I'm not saying other countries don't have these problems. I'm more just listing these things out to show that this is exactly the kind of project that Dubai would love - high technology, spectacle, and above all controlling.
The fact that the door man would watch the feed and press the elevator button remotely was an unwanted and often reminder that I was constantly under surveillance even at my residence. It wasn't that I walked by the door man and he hit the button for me just as I walked up. It wasn't that he had a control for the elevator (which I get is common). It was that I was several floors above or below him and he was monitoring me and pressed the button for me. He even said once, when I asked him if he was the one doing, that "Yessir, I see you all the time."
It was creepy.
don't know why the downvotes - my phd research is in periocular recognition (using only the eye, eyebrow, and surrounding region to do verification and identification), but if you don't believe it is possible i suggest you check out some of the work in ieee-xplore
In keeping with traditional Islamic morality, both Federal and Emirate law prohibit homosexuality and cross-dressing with punishment ranging from long prison sentences, deportation, for foreigners, and the death penalty. (1)

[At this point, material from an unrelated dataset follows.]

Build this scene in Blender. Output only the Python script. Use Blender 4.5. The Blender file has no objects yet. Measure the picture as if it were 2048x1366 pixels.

For example, how will the system overcome image noise introduced by traditional dressing, such as the keffiyeh and hijab? I'm no expert, but have played around with haar face detection, and eigen/fisher face recognition. My experience was that factors like face position, facial adornments (caps, spectacles, moustaches, etc) and ambient lighting had significant effects on accuracy.
There was also the reported failure of face recognition in the Boston marathon bombing investigation [1].
[1]: http://nakedsecurity.sophos.com/2013/04/23/facial-recognitio...
This is a state-level deal and FB has the most advanced face recognition software IIRC (I've read about this some months ago online), there's tons of $$$ to be made in the field.